During a visit by Col. Hisham Khaleel Aljarrah, commander of the Royal Jordanian Naval Force at the U.S. Naval Support Activity Bahrain, U.S. personnel from NAVCENT’s (Naval Forces Central Command) Task Force 59 have presented the new Saildrone Explorer unmanned surface vessel (USV).

The visit signaled U.S. 5th Fleet’s commitment to partnering with Jordan after establishing the new unmanned task force in September to focus U.S. 5th Fleet efforts on unmanned systems and artificial intelligence integration.

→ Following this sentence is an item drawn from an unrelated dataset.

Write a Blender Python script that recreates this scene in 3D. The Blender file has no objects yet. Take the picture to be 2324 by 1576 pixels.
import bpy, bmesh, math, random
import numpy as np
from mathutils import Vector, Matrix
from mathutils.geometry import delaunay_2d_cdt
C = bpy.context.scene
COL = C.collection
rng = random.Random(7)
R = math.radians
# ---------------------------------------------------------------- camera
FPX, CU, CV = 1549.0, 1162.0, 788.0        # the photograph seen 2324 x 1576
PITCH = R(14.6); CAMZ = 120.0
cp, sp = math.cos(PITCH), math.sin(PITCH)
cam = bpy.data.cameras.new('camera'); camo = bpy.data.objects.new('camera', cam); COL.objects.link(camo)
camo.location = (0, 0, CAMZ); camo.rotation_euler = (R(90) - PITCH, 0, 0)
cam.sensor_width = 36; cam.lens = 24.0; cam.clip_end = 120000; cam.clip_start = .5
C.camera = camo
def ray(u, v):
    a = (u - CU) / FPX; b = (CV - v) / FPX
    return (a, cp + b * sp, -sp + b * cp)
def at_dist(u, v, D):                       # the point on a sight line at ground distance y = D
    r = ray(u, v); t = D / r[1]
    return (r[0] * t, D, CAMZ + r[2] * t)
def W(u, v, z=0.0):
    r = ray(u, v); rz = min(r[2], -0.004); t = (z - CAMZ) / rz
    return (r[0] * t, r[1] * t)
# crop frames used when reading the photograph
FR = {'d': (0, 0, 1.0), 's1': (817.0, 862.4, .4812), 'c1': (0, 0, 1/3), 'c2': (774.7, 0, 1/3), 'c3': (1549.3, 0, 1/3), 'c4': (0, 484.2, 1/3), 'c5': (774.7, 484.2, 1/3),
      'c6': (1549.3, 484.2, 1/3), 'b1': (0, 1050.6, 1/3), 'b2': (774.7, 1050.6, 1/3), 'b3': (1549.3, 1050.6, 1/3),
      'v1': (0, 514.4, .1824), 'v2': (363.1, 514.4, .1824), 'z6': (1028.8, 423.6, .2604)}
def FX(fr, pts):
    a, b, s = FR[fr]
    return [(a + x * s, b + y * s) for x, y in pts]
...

The Royal Jordanian naval base in Aqaba, Jordan will become a joint hub for Saildrone USV operations in the Red Sea next month. The United States and Jordan share a strong bilateral partnership in maintaining regional maritime security and stability.

The Middle East region's unique geography, climate, and strategic importance offer an ideal environment for unmanned innovation through multilateral collaboration. The area includes the world's largest standing maritime partnership, Arabian Gulf, Red Sea, Gulf of Oman, and parts of the Indian Ocean.

The Saildrone Explorer is a 23-foot-long (7m), 16-foot-tall (5m) USV (Unmanned Surface Vessel) reliant on wind power for propulsion. The vessel houses a package of sensors powered through solar energy for monitoring the maritime environment.

The Saildrone is powered by a 5 m (15 ft) wing, which is effectively a sail like on a sailboat, but of a design more similar to the wing on an airplane. Wind passing over the wing produces thrust, and a small tab on the end of the tail attached to the wing controls the angle of attack. The rudder controls the direction of the hull, and the keel keeps the Saildrone upright. They are equipped with GPS and an onboard computer, enabling the vehicles to navigate following prescribed waypoints, while staying in a safety corridor, taking winds and currents into consideration autonomously.